→ **INPUT DATA**
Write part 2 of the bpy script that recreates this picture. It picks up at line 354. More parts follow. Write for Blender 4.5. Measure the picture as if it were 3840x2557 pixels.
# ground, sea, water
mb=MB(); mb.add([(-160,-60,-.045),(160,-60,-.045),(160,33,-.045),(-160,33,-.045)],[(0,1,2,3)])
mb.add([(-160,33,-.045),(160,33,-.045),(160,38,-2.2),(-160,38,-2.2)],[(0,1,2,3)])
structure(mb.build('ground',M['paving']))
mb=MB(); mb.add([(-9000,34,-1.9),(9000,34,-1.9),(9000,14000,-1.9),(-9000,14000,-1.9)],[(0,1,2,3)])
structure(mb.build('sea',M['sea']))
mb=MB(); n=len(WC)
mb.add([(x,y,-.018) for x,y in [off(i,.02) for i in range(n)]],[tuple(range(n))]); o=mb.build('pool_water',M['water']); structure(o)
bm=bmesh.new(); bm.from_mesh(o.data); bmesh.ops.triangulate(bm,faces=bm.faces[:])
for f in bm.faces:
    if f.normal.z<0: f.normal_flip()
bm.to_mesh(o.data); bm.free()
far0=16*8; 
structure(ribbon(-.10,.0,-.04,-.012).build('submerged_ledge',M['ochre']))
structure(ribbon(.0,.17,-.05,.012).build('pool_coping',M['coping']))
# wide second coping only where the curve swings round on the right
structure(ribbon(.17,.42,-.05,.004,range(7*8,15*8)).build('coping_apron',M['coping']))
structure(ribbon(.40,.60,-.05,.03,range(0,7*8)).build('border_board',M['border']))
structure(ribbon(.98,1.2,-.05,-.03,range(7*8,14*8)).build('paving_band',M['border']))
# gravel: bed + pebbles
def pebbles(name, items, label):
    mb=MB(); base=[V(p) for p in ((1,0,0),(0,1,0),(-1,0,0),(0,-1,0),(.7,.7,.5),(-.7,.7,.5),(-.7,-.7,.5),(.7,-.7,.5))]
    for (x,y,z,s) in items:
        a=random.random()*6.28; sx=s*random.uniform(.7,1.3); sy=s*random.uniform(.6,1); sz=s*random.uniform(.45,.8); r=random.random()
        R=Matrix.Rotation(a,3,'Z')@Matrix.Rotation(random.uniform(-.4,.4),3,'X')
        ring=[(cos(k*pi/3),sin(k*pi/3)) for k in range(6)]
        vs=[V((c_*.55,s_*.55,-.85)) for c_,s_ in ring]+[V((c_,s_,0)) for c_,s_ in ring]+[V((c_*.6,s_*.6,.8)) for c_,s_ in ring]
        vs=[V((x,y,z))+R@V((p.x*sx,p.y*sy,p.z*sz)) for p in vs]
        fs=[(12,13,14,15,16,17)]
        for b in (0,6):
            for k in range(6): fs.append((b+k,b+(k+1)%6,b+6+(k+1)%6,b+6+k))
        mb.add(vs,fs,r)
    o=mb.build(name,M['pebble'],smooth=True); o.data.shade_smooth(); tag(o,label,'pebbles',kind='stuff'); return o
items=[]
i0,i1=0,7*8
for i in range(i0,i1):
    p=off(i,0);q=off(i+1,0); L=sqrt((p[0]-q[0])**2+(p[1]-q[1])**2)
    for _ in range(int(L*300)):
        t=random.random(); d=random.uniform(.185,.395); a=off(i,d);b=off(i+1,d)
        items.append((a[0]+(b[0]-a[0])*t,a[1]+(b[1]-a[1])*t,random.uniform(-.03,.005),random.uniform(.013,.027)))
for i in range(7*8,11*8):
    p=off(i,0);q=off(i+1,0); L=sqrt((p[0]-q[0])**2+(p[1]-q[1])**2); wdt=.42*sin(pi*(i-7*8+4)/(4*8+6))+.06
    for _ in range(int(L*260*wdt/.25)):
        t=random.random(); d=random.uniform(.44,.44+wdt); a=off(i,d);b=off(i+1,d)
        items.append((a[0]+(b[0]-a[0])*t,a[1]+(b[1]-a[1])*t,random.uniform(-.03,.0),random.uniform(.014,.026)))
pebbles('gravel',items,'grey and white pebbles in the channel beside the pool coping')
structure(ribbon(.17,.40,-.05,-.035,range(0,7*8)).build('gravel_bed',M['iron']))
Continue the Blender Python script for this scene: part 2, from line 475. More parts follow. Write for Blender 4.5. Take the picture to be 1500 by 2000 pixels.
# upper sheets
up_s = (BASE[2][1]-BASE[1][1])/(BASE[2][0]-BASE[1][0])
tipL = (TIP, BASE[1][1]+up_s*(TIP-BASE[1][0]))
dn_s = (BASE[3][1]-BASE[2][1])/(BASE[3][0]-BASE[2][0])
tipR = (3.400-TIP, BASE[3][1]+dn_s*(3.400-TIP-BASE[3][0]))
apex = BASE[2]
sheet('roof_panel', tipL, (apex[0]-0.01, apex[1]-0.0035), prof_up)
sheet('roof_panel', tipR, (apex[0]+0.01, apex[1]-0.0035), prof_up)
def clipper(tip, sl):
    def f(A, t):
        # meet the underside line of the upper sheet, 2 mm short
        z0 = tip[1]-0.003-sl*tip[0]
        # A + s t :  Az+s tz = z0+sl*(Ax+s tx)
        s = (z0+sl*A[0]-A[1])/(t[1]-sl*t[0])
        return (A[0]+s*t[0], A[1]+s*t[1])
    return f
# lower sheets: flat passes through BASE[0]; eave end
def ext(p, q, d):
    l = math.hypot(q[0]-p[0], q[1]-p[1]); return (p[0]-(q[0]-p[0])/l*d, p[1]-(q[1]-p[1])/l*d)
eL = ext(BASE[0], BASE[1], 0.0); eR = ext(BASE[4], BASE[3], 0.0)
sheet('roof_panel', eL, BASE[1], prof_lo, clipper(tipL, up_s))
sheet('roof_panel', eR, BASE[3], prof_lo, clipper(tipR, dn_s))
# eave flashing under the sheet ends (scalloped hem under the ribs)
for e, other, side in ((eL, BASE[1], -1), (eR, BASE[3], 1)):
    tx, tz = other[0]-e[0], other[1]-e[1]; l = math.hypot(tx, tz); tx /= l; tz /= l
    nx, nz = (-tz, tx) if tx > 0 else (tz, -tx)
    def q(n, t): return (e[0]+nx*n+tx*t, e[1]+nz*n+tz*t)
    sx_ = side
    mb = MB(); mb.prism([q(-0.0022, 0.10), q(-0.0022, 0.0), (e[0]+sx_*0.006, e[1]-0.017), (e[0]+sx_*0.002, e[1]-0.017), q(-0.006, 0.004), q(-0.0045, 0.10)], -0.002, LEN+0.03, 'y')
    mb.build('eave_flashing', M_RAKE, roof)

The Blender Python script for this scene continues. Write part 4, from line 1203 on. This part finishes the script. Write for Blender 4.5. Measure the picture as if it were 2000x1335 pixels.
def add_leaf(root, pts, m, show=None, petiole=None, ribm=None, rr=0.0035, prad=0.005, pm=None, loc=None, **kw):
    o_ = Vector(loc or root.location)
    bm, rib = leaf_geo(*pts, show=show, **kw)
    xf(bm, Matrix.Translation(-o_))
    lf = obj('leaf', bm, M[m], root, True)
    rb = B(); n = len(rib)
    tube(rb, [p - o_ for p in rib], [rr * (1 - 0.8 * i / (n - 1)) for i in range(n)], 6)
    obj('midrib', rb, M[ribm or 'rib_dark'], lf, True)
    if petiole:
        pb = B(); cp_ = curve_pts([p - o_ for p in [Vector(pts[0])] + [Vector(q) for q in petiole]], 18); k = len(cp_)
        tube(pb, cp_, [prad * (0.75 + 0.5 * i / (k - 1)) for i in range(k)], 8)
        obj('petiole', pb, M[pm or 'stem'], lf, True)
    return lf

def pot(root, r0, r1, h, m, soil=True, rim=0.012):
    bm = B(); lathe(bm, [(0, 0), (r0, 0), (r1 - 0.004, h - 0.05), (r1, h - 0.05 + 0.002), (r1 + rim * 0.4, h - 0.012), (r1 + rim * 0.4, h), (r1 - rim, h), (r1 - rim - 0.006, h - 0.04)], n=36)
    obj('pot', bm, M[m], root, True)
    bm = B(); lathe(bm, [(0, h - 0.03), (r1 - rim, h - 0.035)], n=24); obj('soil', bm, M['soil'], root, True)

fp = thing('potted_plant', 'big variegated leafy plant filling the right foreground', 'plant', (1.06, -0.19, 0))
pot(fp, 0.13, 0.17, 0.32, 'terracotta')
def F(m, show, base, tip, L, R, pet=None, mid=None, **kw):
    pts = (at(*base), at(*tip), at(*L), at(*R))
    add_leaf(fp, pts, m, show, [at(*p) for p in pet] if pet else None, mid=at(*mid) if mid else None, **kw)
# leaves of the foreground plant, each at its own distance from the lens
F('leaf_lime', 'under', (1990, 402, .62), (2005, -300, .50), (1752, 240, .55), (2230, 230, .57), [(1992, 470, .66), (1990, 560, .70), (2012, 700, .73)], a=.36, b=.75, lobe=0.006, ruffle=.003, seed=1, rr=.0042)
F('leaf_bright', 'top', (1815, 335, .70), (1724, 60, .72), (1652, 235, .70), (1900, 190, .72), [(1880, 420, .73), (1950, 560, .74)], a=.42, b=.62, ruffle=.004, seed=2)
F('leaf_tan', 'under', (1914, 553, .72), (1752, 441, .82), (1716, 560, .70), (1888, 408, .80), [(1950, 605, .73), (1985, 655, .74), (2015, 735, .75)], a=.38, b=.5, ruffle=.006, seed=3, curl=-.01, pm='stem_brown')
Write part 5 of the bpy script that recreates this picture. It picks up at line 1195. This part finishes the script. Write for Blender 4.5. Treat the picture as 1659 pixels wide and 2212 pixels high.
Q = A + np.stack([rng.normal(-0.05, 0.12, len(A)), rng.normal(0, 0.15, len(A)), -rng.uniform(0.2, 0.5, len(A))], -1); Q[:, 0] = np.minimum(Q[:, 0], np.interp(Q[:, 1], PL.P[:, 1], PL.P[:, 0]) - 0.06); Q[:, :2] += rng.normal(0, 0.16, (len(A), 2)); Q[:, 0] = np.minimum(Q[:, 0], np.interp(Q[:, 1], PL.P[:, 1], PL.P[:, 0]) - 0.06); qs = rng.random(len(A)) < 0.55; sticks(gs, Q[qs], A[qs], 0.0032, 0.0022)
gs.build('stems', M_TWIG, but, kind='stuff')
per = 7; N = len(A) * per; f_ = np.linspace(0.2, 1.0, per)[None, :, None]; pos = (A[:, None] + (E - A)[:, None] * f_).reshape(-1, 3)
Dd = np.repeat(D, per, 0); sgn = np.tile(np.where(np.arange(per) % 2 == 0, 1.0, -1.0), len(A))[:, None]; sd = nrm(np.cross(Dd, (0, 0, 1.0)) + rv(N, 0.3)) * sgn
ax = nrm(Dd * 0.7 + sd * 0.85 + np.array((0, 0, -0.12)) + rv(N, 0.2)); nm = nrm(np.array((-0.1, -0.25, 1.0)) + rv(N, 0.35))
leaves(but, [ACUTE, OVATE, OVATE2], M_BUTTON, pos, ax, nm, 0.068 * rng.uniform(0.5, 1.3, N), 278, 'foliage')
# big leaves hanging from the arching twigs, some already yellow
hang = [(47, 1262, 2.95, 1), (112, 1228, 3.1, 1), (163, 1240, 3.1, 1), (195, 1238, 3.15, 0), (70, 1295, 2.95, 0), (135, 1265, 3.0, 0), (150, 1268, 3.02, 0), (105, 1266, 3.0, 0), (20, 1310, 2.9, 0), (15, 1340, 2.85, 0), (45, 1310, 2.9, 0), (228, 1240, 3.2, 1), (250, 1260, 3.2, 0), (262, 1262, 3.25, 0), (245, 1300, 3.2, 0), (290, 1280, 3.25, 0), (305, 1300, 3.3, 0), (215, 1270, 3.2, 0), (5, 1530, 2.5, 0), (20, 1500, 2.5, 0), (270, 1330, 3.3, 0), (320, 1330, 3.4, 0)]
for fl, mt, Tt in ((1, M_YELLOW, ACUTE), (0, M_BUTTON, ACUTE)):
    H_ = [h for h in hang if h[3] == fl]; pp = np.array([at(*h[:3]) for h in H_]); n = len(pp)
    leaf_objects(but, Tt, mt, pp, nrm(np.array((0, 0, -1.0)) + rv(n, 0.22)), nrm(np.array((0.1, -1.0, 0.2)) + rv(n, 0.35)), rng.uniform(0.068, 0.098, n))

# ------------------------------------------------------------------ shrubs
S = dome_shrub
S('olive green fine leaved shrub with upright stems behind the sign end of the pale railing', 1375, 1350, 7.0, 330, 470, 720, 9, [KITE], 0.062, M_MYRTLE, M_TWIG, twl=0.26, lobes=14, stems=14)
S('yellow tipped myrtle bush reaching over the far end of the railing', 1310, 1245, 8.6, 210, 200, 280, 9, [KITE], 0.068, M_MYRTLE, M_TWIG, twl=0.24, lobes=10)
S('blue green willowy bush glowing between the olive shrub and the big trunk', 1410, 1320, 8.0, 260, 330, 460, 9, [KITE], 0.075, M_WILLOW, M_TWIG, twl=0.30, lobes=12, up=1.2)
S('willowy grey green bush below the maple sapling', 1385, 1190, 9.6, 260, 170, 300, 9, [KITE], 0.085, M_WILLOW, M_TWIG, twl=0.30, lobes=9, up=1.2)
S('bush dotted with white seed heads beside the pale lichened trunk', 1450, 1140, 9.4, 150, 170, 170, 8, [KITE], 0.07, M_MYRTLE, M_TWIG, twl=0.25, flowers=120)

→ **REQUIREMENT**
Extract, word for word, the line containing "The Blender Python script for this scene continues.", the line containing "bm = B(); lathe(bm, [(0, h", and every line between them.

→ **TASK ANSWER**
The Blender Python script for this scene continues. Write part 4, from line 1203 on. This part finishes the script. Write for Blender 4.5. Measure the picture as if it were 2000x1335 pixels.
def add_leaf(root, pts, m, show=None, petiole=None, ribm=None, rr=0.0035, prad=0.005, pm=None, loc=None, **kw):
    o_ = Vector(loc or root.location)
    bm, rib = leaf_geo(*pts, show=show, **kw)
    xf(bm, Matrix.Translation(-o_))
    lf = obj('leaf', bm, M[m], root, True)
    rb = B(); n = len(rib)
    tube(rb, [p - o_ for p in rib], [rr * (1 - 0.8 * i / (n - 1)) for i in range(n)], 6)
    obj('midrib', rb, M[ribm or 'rib_dark'], lf, True)
    if petiole:
        pb = B(); cp_ = curve_pts([p - o_ for p in [Vector(pts[0])] + [Vector(q) for q in petiole]], 18); k = len(cp_)
        tube(pb, cp_, [prad * (0.75 + 0.5 * i / (k - 1)) for i in range(k)], 8)
        obj('petiole', pb, M[pm or 'stem'], lf, True)
    return lf

def pot(root, r0, r1, h, m, soil=True, rim=0.012):
    bm = B(); lathe(bm, [(0, 0), (r0, 0), (r1 - 0.004, h - 0.05), (r1, h - 0.05 + 0.002), (r1 + rim * 0.4, h - 0.012), (r1 + rim * 0.4, h), (r1 - rim, h), (r1 - rim - 0.006, h - 0.04)], n=36)
    obj('pot', bm, M[m], root, True)
    bm = B(); lathe(bm, [(0, h - 0.03), (r1 - rim, h - 0.035)], n=24); obj('soil', bm, M['soil'], root, True)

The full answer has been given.